Brumberg gives short shrift to the role of the fashion industry in the 20th century, from the flat-chested flapper look in the 1920’s to 1950’s full-figured lingerie like the “training bra,” though she does see a collusion of doctors with “the nation’s entrepreneurs [to] accommodate, and also encourage, precocious sexuality.” Brumberg is very insightful in showing how the recent popularity of casual dress such as jeans and thong bikinis has led to ever more “body projects” for girls, with the new emphasis on the taut pelvis, sculptured behind, and the fear of having “thunder thighs.” She is saddened at how Title IX, which revolutionized athletic opportunities for girls in schools, has had the ancillary effect of leading to additional sleek and muscular body projects, even if based more on healthy food consumption and exercise. While Brumberg points out how closely sex education is linked to body education, her sympathetic half chapter on contemporary African-American teens and pregnancy is based more on personal and journalistic impressions than the historical context that so informs the rest of the book.

Brumberg sums up the challenges gleaned from a look over the past century: “Girls who do not feel good about themselves need the affirmation of others, and that need, unfortunately, almost always empowers male desire. Girls who hate their bodies do not make good decisions about partners or the kind of sexual activity. . . . They are susceptible to manipulation, to flattery, even to abuse.” A recent nationwide poll of 13-17 year olds quantified Brumberg’s historical analysis: only 39% of girls felt very positive about themselves, compared to 54% of boys, and 38% most frequently cited “my looks” or “my body” as the one thing they would most like to change about themselves, significantly higher than a similar survey four years ago, reported in The New York Times.

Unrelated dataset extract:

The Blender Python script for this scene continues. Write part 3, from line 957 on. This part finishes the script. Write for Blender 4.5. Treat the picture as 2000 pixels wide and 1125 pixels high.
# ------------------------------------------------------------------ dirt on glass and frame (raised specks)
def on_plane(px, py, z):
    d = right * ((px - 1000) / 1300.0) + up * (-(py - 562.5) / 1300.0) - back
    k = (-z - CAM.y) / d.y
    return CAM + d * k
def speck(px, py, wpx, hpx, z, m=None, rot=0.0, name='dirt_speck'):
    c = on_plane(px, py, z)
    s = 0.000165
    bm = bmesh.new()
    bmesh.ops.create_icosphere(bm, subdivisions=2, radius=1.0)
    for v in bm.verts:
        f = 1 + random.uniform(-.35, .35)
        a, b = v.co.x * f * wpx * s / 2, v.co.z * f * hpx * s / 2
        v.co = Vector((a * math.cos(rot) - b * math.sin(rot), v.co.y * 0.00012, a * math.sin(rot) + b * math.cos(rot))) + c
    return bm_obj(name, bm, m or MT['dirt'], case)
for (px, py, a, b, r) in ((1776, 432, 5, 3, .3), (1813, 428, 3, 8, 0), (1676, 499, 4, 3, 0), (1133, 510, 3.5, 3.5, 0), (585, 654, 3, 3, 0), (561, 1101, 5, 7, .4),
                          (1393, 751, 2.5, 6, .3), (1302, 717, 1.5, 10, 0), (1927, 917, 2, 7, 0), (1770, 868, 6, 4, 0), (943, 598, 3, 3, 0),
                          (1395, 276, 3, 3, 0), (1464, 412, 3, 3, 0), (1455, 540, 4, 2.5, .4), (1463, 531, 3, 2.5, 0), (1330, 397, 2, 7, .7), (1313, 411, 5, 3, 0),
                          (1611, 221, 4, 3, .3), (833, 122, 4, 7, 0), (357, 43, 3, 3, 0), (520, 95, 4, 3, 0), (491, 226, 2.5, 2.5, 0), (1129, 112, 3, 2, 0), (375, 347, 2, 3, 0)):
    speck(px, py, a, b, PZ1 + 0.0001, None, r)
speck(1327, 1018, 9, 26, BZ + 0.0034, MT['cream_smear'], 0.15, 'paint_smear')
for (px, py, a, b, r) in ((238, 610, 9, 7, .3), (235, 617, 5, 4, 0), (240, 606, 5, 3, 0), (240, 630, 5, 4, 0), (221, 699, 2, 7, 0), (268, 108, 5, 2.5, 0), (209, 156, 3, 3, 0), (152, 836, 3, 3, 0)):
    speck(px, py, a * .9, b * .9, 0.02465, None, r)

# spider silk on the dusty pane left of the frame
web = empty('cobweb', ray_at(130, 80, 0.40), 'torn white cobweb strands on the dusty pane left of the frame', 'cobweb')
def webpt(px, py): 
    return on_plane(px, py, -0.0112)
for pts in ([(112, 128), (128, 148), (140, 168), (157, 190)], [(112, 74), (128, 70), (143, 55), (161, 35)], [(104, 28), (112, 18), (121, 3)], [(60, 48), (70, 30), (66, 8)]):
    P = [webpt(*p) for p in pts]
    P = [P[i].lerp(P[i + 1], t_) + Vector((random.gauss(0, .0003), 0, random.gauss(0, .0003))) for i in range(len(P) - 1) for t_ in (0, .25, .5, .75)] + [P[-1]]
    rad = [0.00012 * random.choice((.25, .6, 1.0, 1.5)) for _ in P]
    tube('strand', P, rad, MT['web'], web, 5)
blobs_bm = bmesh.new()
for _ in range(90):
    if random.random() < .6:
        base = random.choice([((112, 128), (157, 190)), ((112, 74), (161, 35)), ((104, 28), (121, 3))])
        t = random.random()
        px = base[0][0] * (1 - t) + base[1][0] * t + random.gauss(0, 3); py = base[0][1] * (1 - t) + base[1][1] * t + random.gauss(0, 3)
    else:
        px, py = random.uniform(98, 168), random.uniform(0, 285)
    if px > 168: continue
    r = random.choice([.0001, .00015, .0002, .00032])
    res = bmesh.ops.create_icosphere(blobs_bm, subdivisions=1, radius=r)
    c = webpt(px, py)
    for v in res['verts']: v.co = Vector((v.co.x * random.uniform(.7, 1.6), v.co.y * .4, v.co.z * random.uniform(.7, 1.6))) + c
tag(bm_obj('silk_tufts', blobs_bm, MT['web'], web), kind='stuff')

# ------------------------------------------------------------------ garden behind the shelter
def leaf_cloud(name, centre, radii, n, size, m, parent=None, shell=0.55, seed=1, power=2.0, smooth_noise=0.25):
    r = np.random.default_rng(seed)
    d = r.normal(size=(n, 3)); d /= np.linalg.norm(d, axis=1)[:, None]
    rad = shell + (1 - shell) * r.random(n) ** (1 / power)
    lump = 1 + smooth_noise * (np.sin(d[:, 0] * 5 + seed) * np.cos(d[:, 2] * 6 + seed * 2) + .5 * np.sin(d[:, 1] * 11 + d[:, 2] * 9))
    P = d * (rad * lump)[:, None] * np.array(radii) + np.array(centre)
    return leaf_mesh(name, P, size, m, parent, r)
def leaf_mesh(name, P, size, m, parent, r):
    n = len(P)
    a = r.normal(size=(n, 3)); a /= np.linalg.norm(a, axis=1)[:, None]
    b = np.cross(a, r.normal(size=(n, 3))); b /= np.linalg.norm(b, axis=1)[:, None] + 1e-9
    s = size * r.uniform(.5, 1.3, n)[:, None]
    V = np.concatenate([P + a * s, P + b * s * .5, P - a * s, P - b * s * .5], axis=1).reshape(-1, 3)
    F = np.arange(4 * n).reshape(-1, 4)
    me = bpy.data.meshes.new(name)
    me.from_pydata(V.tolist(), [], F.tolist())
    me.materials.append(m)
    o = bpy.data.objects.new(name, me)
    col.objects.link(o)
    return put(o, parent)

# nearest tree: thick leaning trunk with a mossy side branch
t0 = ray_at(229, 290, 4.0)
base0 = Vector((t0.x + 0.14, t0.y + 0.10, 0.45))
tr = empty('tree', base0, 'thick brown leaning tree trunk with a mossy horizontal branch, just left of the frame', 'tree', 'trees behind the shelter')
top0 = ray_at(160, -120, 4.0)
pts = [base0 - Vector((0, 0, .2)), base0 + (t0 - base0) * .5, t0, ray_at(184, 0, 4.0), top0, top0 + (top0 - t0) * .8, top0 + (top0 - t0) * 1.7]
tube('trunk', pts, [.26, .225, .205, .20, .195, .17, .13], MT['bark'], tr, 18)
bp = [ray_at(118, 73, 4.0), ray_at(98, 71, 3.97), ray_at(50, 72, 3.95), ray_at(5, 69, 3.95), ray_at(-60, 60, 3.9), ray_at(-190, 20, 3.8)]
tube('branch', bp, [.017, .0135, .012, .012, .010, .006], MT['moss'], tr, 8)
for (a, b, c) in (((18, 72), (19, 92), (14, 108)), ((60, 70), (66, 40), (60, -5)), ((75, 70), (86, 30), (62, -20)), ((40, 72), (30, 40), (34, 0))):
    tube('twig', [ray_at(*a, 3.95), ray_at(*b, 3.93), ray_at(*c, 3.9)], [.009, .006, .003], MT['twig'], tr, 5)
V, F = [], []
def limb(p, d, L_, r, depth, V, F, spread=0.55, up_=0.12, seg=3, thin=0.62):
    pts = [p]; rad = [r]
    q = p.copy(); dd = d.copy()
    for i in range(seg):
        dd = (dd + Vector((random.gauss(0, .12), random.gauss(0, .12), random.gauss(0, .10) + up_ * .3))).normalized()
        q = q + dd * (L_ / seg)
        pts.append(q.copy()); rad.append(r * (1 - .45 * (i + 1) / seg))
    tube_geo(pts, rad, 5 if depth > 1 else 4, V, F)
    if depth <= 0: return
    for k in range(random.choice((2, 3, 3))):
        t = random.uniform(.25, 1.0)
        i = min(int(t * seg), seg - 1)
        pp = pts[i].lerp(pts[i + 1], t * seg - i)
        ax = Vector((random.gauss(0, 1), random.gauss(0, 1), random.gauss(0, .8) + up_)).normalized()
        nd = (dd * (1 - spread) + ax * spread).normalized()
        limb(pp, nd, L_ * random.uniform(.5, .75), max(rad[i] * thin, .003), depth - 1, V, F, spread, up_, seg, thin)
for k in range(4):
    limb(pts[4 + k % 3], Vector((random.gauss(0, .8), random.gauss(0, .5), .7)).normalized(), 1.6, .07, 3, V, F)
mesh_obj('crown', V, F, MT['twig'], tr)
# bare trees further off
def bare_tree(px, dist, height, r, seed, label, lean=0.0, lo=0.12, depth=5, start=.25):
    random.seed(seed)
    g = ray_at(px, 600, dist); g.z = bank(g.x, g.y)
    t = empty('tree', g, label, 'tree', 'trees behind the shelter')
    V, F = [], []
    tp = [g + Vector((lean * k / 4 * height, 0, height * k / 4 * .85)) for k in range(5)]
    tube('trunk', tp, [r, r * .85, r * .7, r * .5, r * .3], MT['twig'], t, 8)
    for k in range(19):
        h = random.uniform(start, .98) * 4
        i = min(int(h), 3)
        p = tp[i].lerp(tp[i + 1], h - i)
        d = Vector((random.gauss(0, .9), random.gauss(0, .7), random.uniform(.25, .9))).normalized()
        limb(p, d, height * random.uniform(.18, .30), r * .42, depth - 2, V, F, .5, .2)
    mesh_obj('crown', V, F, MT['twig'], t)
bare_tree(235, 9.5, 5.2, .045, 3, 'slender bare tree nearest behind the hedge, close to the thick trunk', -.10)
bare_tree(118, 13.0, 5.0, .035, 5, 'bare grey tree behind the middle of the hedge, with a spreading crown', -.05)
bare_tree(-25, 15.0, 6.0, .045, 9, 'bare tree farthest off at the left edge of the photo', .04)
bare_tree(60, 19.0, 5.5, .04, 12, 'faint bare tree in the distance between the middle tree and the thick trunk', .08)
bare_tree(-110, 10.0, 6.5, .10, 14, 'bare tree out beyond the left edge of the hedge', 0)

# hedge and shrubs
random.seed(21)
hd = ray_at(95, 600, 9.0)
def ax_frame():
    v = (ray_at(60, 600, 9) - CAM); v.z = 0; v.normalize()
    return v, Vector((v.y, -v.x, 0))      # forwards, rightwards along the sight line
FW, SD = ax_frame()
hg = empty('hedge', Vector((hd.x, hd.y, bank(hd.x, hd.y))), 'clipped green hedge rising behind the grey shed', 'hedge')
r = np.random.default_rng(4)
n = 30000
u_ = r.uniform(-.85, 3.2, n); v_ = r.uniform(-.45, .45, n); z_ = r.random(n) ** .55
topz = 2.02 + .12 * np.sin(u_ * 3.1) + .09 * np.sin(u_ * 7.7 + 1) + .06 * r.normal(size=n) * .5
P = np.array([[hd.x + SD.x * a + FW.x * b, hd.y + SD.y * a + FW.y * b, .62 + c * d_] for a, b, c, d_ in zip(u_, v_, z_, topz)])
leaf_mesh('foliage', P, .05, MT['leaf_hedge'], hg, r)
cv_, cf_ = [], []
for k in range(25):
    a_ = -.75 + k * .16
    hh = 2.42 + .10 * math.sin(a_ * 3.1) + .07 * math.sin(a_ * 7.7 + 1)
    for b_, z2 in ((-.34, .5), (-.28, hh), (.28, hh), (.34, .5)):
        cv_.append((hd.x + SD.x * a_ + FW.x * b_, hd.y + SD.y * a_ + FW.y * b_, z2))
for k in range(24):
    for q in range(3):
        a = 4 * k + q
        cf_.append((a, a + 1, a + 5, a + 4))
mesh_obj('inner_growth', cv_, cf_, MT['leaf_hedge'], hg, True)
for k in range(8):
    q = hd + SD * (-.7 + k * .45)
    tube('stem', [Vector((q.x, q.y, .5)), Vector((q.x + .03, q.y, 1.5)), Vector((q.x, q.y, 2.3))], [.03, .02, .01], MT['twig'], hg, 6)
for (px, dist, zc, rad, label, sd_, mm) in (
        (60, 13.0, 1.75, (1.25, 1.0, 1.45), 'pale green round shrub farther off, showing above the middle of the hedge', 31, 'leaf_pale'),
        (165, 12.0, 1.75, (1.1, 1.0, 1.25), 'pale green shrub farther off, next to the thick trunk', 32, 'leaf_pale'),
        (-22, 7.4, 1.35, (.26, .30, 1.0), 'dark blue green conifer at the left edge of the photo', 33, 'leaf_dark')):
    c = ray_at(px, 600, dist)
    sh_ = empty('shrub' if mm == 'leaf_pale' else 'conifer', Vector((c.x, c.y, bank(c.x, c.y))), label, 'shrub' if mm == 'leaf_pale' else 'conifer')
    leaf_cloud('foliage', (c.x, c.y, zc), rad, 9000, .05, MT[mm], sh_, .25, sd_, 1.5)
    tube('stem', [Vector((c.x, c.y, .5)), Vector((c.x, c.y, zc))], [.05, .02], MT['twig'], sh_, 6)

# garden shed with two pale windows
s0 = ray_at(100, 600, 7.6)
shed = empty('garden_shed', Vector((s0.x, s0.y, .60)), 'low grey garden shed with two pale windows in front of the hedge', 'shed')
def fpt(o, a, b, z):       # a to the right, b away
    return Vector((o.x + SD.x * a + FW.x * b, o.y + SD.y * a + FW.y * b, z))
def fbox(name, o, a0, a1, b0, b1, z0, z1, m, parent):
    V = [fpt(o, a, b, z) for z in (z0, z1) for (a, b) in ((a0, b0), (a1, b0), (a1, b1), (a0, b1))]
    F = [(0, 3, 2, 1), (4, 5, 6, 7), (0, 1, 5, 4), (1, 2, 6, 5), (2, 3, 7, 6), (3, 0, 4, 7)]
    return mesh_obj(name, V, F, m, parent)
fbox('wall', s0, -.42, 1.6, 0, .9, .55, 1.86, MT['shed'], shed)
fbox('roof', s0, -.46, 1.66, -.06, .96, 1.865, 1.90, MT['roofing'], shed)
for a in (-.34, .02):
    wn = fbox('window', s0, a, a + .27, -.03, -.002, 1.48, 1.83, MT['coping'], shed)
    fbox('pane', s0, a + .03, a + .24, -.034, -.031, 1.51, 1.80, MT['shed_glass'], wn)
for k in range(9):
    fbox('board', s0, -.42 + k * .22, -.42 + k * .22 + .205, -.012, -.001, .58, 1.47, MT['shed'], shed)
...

Brumberg issues a ringing call for all women to re-take collective responsibility for girls, and to help create “a new sexual ethic in a postvirginal world… a coherent philosophy about what is fair and equitable in the realm of the intimate… [and about what is] pleasurable and responsible [in order] to resist social and commercial pressures.” Too bad such a philosophy does not come wrapped inside each “Spice World” video that pre-teens are buying.